The state broadcaster, which was gifted a new newsroom facility by Dubai Media Inc., deployed VSN’s newsroom solution to ensure that it could adopt a tapeless environment for news production.

The newsroom, which was part of a larger project undertaken by Qatar-based systems integrator, Salam Media Cast, amounted to 35% of the value of the project.

“The broadcaster had been planning a tapeless newsroom system for at least the last three years as some of the major decision makers at the station were used to working in similar environments and were aware of their benefits,” explains Fernando Carrasco, operations engineer and branch manager, VSN Middle East FZ-LLC.

“VSN itself was chosen because of its ease of use, compatibility with the Arabic language and seamless integration with the different modules of the newsroom system, namely ingest, playout, graphics system, wires feeds from news agencies and MAM,” he claims.

The newsroom installation covers 40 journalists’ desktops, eight postproduction non linear editing (NLE) suites as well as complete redundant PCR and MCR playouts.

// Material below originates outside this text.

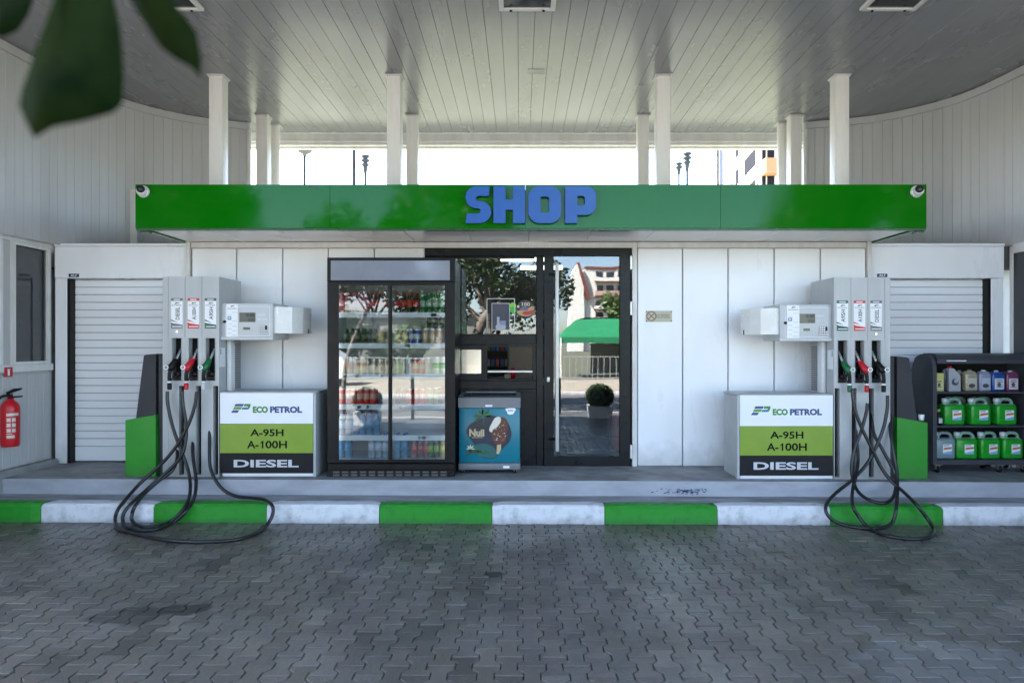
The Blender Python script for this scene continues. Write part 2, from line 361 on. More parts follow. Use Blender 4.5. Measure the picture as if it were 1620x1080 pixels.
# platform: riser + slab, and the screed strip behind the kerb
YR=6.45
pf=MB().add([(-6,YR,zp(-6)),(6,YR,zp(6)),(6,9.6,zp(6)),(-6,9.6,zp(-6))],[(0,1,2,3)]).build('platform',CONC); pf['kind']='structure'
rs=MB().prism([(-6,.05+.02),(6,.05-.02),(6,zp(6)-.003),(-6,zp(-6)-.003)],'y',YR-.006,YR+.05).build('platform_riser',LAV); rs['kind']='structure'
sc_=MB().add([(-6,YK+.14,.160+.0216),(6,YK+.14,.160-.0216),(6,YR-.004,.176-.0216),(-6,YR-.004,.176+.0216)],[(0,1,2,3)]).build('screed_strip',SCREED); sc_['kind']='structure'
# blue paint spatter on the riser
sp=MB(); SPAT=pm('blue_paint_spatter',(.02,.02,.12),.5)
for i in range(90):
    x=1.55+random.gauss(0,.14); z=.215+random.gauss(0,.012); r=R(.002,.009)
    sp.disc(x,z,r*R(1,2.6),YR-.0065,0,7,.001,r*.6)
sp=sp.build('riser_spatter',SPAT); sp['kind']='structure'
kn=['first','second']
for k in range(-2,11):
    x0=-4.29+1.01*k; x1=x0+1.004; green=(k%2!=0)
    b=MB(); zt=.166+R(-.002,.002); zb=zg(x0)
    poly=[(YK,-.05),(YK+.004,zt-.028),(YK+.022,zt-.004),(YK+.05,zt),(YK+.15,zt),(YK+.15,-.05)]
    n=12; vs=[]
    for i in range(n+1):
        x=x0+(x1-x0)*i/n
        e=.012 if i in (0,n) else 0
        for (y,z) in poly:
            top=z>.05
            vs.append((x,y+R(-.0015,.0015)+(e if not top or y<YK+.03 else 0),z+zg(x)+(R(-.002,.002) if top else 0)-(e*.9 if top else 0)))
    m=len(poly)
    fs=[(i*m+j,i*m+(j+1)%m,(i+1)*m+(j+1)%m,(i+1)*m+j) for i in range(n) for j in range(m)]+[tuple(range(m)),tuple(reversed(range(n*m,n*m+m)))]
    b.add(vs,fs,0)
    o=b.build('kerb_stone',KERBG if green else KERBW,origin=((x0+x1)/2,YK,0))
    place={-2:'white kerb stone far beyond the left edge',-1:'green kerb stone at the far left edge of the forecourt',0:'white kerb stone left of the looped hoses, end under them',1:'green kerb stone under the looped hoses of the left fuel dispenser',
      2:'white kerb stone in front of the left pump cabinet sign',3:'green kerb stone in front of the glass drinks fridge',4:'white kerb stone in front of the shop door and teal freezer',
      5:'green kerb stone in front of the wall with the no smoking plate',6:'white kerb stone in front of the right pump cabinet sign',7:'green kerb stone under the looped hoses of the right fuel dispenser',
      8:'white kerb stone at the right edge, before the oil rack',9:'green kerb stone out past the right edge',10:'white kerb stone out past the right edge'}[k]
    tag(o,place,'kerb stone','painted kerb stones along the platform')
# ================================================================== SHOP BUILDING
shop=thing('shop_building','white panelled station shop with dark glazed front and green roof edge','building',(0,YW,PL))
ZT=wz(383)
def wall_panels(edges,name):
    b=MB(); b.box(edges[0],edges[-1],YW+.03,YW+.10,zp(edges[0])-.02,ZT,1)
    for a,c in zip(edges,edges[1:]):
        zb=zp((a+c)/2)
        b.box(a+.006,c-.006,YW,YW+.029,zb+.002,wz(393),0,.005)
    b.box(edges[0],edges[-1],YW-.012,YW+.028,wz(392.3),ZT-.002,2,.003)
    return b.build(name,[WHITE_WALL,GREYD,TRIMW],shop)
wall_panels([wx(p) for p in (303,374,447,519,592,672)],'wall')
wall_panels([wx(p) for p in (1008,1080,1152,1225,1298,1370)],'wall')
MB().box(wx(1000),wx(1007.5),YW-.02,YW+.06,zp(1.2),ZT-.004,0,.003).build('door_post',TRIMW,shop)
MB().box(wx(1370.5),wx(1377),YW-.03,YW+.1,zp(3.7),ZT+.02,0,.003).build('corner_trim',TRIMW,shop)
MB().box(wx(296),wx(302),YW-.03,YW+.1,zp(-3.5),ZT+.02,0,.003).build('corner_trim',TRIMW,shop)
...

Once the basic installation was done, five engineers from VSN undertook the final configuration and also provided training for the system, Carrasco says.

“VSN undertook the training for the newsroom solution in two phases with a gap of two between each course. The idea was to give the operators and managers enough time to assimilate the concepts of a tapeless environment for news production so that they could come up a meaningful list of questions by the second stage of the training,” Carrasco explains.

“Separate training sessions were held for different modules and at least 15 people were trained for some modules although some were trained on all.

“The idea was for these 15 people to then train the end-user as they could speak Arabic and was more familiar with the workflow and the culture in the organisation,” he adds.

One of the major challenges of this installation as with most projects in the Middle East was the tight deadline.

“We had one month to deliver this. For an installation of this size that included integration with a Miranda graphics system, this placed a lot of pressure on us but we delivered. The integration with Miranda Graphics was also resolved via MOS protocol,” explains Carrasco.

“In the meantime, the system was assembled and tested extensively in VSN’s headquarters in Spain. Long hours and extra resources were allocated for this purpose as it’s very important to test everything, especially integration testing, before shipping. Otherwise, small issues at the final destination can spiral into big problems,” Carrasco adds.

VSN added that the installation has kept in mind future upgradeability and scalability.

“It would be very easy to upgrade any of the following including the number of video ingest lines, number of journalists, NLEs, MCR Playouts, PCR playouts, capacity of the online storage, capacity of the near-line storage and so on. This has been possible because VSN is a module-based solution and the present infrastructure of the system is set with ample margins to allow this upgrade,” concludes Carrasco.

A brief look at the newsroom workflow at Syrian TV

  • There are eight simultaneous lines to ingest content. The ingest is done simultaneously in high-res as well as low-res. A wires server captures all the feeds from the news agencies and stores them in the clustered database of the system.
  • The ingested video content is stored in a central storage that is RAID protected and includes redundancy. The central storage can handle a capacity of 1700 hours in DV25.
  • The journalists edit their news stories, having access to the MAM catalogue. They can also edit video in low-res and record the voice-over of the videos. The hi-res consolidation is done automatically in the background in the render farm.
  • The postproduction NLE can edit any clip in high-res whether news stories or promos
  • An archive system manages deep cataloging and storing of contents into an LTO4 robot library.
  • A redundant PCR playout for news programmes plays video clips and controls the teleprompter as well as the graphics system.
  • A redundant MCR playout has been installed for the main transmission system.